Livestock farmers warn of more losses during winter

SA’s livestock farmers are preparing for more losses after the driest year on record has already cut herds and as winter nears, fuelling food prices that are climbing at the fastest pace in 18 months.

Scarce grazing and drought-stricken farmers’ inability to buy animal feed may trigger a second livestock sell-off during winter after similar conditions caused an oversupply during most of the summer months, Gerhard Schutte, CEO of the Red Meat Producers Organisation, said.

A supply shortage is likely to occur from September and would become worse if good rainfall occurred from that period, as farmers retain animals to rebuild their herds, Mr Schutte says.

"If the new season is a good rainy season, prices will start going crazy," Lardus van Zyl, chairman of the meat producers’ body, said. "Not only will the abattoirs be looking for animals, but so will farmers who seek proper breeding stock."

The warning on meat prices comes as SA last year had the least rainfall since records started in 1904. The drought more than doubled maize prices and drove food inflation to 8.8% in February, the highest since August 2014. Meat-price growth was more subdued at 5.5% in the same period due to the selloff in animals.

Under normal conditions, SA’s cattle herd is estimated at 13.6-million animals, 7.9-million of which are kept by commercial producers and the rest by subsistence farmers, according to Mr Schutte.
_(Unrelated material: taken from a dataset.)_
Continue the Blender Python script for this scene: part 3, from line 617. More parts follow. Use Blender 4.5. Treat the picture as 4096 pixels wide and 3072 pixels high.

The sheep herd counts 24.6-million animals while goats number an estimated 5.6-million, he said.

So far, commercial farmers’ stocks have been depleted by an estimated 5% due to the drought while subsistence owners have experienced losses of about 10% on average, he said.
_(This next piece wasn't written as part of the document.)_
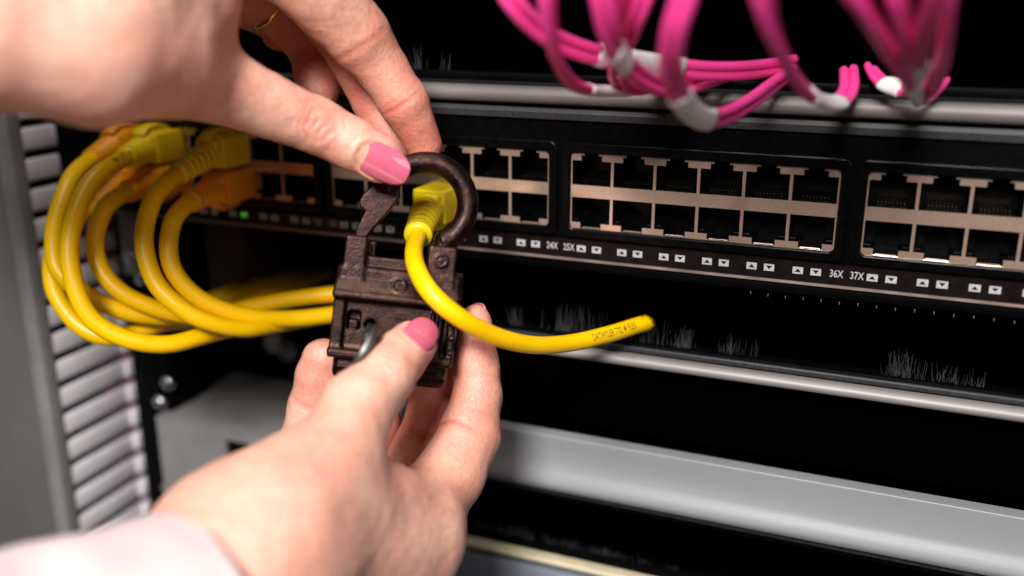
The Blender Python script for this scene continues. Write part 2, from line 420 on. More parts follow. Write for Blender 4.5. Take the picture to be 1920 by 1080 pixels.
def port_shape(x, up):
    c = x+PITCH/2; hw = PITCH/2-.47
    if up: return [(c-hw, 2.0), (c+hw, 2.0), (c+hw, 9.7), (c+3.35, 9.7), (c+3.35, 11.35), (c+2.2, 11.35), (c+2.2, 12.28), (c-2.2, 12.28), (c-2.2, 11.35), (c-3.35, 11.35), (c-3.35, 9.7), (c-hw, 9.7)]
    return [(c-hw, -2.0), (c-hw, -10.1), (c-3.35, -10.1), (c-3.35, -12.1), (c+3.35, -12.1), (c+3.35, -10.1), (c+hw, -10.1), (c+hw, -2.0)]
def port_mesh(up):
    """socket recess: walls, back, latch step and eight contacts; origin at the socket's centre"""
    lp = np.array(port_shape(-PITCH/2, up)); lp[:, 1] -= (6 if up else -6)
    c0 = lp.mean(0)*[0, 1]; lp = (lp-c0)*1.015+c0
    n = len(lp); v = [(x, .35, z) for x, z in lp]+[(x, 12.5, z) for x, z in lp]; f = []
    for k in range(n): f.append([k, (k+1) % n, n+(k+1) % n, n+k])
    f.append(list(range(n, 2*n))); parts = [(np.array(v, float), f)]; mi = [0]*len(f)
    s = 1 if up else -1
    for k in range(8):
        x = (k-3.5)*1.02; z = -3.4*s
        q = rbox(x-.18, x+.18, 5.2, 11.5, z-.15, z+.15, 0); parts.append(q); mi += [1]*len(q[1])
    q = rbox(-4.6, 4.6, 4.2, 12, -4.05*s-.3, -4.05*s+.3, .1, 1); parts.append(q); mi += [0]*len(q[1])
    if not up:
        q = rbox(-2.9, 2.9, .9, 1.5, -6.0, -5.7, .08, 1); parts.append(q); mi += [2]*len(q[1])
        for sx in (-1, 1):
            q = rbox(sx*5.2-1.0, sx*5.2+1.0, 1.4, 3.0, -3.9, -3.2, .15, 1); parts.append(q); mi += [0]*len(q[1])
    v, f = merge(parts); me = mesh('port', v, f, mi)
    for k in ('black_gloss', 'gold', 'tin'): me.materials.append(M[k])
    return me
pm = {True: port_mesh(True), False: port_mesh(False)}
for bx in BX:
    lp = [rrect(bx, bx+BW, -12.1, 12.3, 1.3)]
    for i in range(6):
        lp += [port_shape(bx+i*PITCH, True), port_shape(bx+i*PITCH, False)]
    blk = auto(link('port_block', plate('port_block', lp, .5, .09), M['tin'], sw, at=(0, 0, 0)))
    bz = plate('bezel', [rrect(bx-3.0, bx+BW+3.0, -15.0, 15.4, 2.6), rrect(bx-.05, bx+BW+.05, -12.05, 12.1, 1.5)], 2.0, .45)
    auto(link('bezel', bz, M['black_gloss'], sw, at=(0, -1.0, 0)), 50)
    for i in range(6):
        for up in (True, False):
            link('port', pm[up], None, blk, smooth=False, at=(bx+(i+.5)*PITCH, 0, 6 if up else -6))
def marker(up):
    sq = plate('port_marker', [[(-1.5, -1.05), (1.5, -1.05), (1.5, 1.05), (-1.5, 1.05)], [(-.95, -.55), (.95, -.55), (0, .55)] if up else [(-.95, .55), (0, -.55), (.95, .55)]], .06, .0)
    return sq
mk = {True: marker(True), False: marker(False)}
for k in mk.values(): k.materials.append(M['white_ink'])
for bi, bx in enumerate(BX):
    for i in range(6):
        for up, dx in ((True, 4.1), (False, 9.2)):
            link('port_marker', mk[up], None, sw, smooth=False, at=(bx+i*PITCH+dx-.1, -.262, -18.6))
for s, x in (('13X', -88.9), ('12X', -94.9), ('24X', -5.9), ('25X', -.2), ('36X', 82.1), ('37X', 87.8), ('48X', 170.5)):
    v, f = text_verts(s, 3.1, .014); v = np.stack([v[:, 0]*.72, np.zeros(len(v)), v[:, 1]], 1)
    link('port_number', mesh('port_number', v, f), M['white_ink'], sw, smooth=False, at=(x, -.232, -18.6))
for lx, ly in ((456, 403),):
    lp_ = W(lx, ly, -1.2); link('status_light', mesh('status_light', *rbox(-.8, .8, -.6, 1.4, -.55, .55, .25)), M['led'], sw, at=(lp_[0], -1.0, lp_[2]))

# ---- brush panels ----------------------------------------------------
def strands(n, x0, x1, y, zb, zt, lean, wd, lo=.4, cl=None):
    v, f = [], []
    for _ in range(n):
        x = (random.choice(cl)+random.gauss(0, 1.3)) if cl else random.uniform(x0, x1)
        L = (zt-zb)*random.uniform(lo, 1.0); a = random.gauss(0, lean); by = y+random.uniform(-1, 1)
        dy = random.gauss(0, .12)*abs(L); w_ = wd*random.uniform(.7, 1.2); p0 = np.array([x, by, zb]); p1 = p0+np.array([a*abs(L), dy, L]); pm_ = (p0+p1)/2+np.array([random.gauss(0, .25), 0, 0])
        b = len(v)
        for p, s in ((p0, 1), (pm_, .9), (p1, .45)):
            for k in range(3): v.append(p+w_*s*np.array([math.cos(k*2.094+.5), math.sin(k*2.094+.5), 0]))
        for i in range(2):
            for k in range(3): f.append([b+i*3+k, b+i*3+(k+1) % 3, b+i*3+3+(k+1) % 3, b+i*3+3+k])
    return np.array(v), f
def brush_panel(label, z0, zl, zh, x0, x1, clusters, rail_mat, rail_prof, ymid=6.0, dense=2000, tip=None):
    t = thing('brush_panel', label, 'brush panel', (0, 0, z0))
    auto(link('rail', fix(mesh('rail', *extrude_x(rail_prof, x0, x1))), rail_mat, t))
    auto(link('channel', mesh('channel', *rbox(x0, x1, 2.2, 9.5, zl-2.5, zl+.2, .5)), M['black'], t))
    auto(link('upper_channel', mesh('upper_channel', *rbox(x0, x1, 1.0, 9.5, zh-1.0, zh+2.4, .5)), M['black'], t))
    link('dark_sheet', mesh('dark_sheet', *rbox(x0, x1, 11.5, 12.5, zl-2, zh+2, .2)), M['dark_rack'], t)  # added black sheet, hides the lit lid behind the bristles
    b = strands(dense, x0, x1, ymid+1.5, zl, zh-1.5, .04, .14, .85)
    if tip is not None: b = merge([b, strands(220, tip-7, tip+7, ymid+.3, zl, zh-1.5, .05, .15, .8)])
    o = link('bristles', mesh('bristles', *b), M['bristle'], t); o['kind'] = 'stuff'
    if clusters:
        b = merge([strands(c[3], 0, 0, ymid-1.5, zl, zl+c[2], .13, .055, .25, [random.uniform(c[0], c[1]) for _ in range(max(3, c[3]//6))]) for c in clusters])
        o = link('worn_bristles', mesh('worn_bristles', *b), M['bristle_l'], t); o['kind'] = 'stuff'; o['label'] = 'pale frayed bristles'
    return t
def bar_prof(y, z0, z1, d, n=8):
    c = (z0+z1)/2; h = (z1-z0)/2
    return [(y-d*math.cos(a)*1.0, c+h*math.sin(a)) for a in np.linspace(-math.pi/2, math.pi/2, n*2)]+[(y+3, z1), (y+3, z0)]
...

Rebuilding herds can take three to four years, a process that will weigh on supply to abattoirs, Omri van Zyl, the CEO of farmers’ lobby group Agri SA, said.

"We need a subsidy for herd-rebuilding purposes," Mr van Zyl said. "The national herd has shrunk. There’s only so much you can do to rebuild it and that’s under normal climatic conditions."

Farmers would require funding assistance of R6bn to R20bn over three years due to losses suffered because of the drought, Mr Van Zyl said. Livestock farmers alone require about R4bn, he said.

"To curb food-price inflation, we’re going to have to put the guys in a position where they were last year, before the drought," Mr Van Zyl said.

Consumers are buying fewer meat products due to rising costs, Pierre Spies, MD of agribusiness GWK, told reporters in Kimberley.

"We saw a spike in meat prices in February after the thinning out of the national herd had ended in January and then they corrected back down," Mr Spies said. "We are still expecting prices to rise again."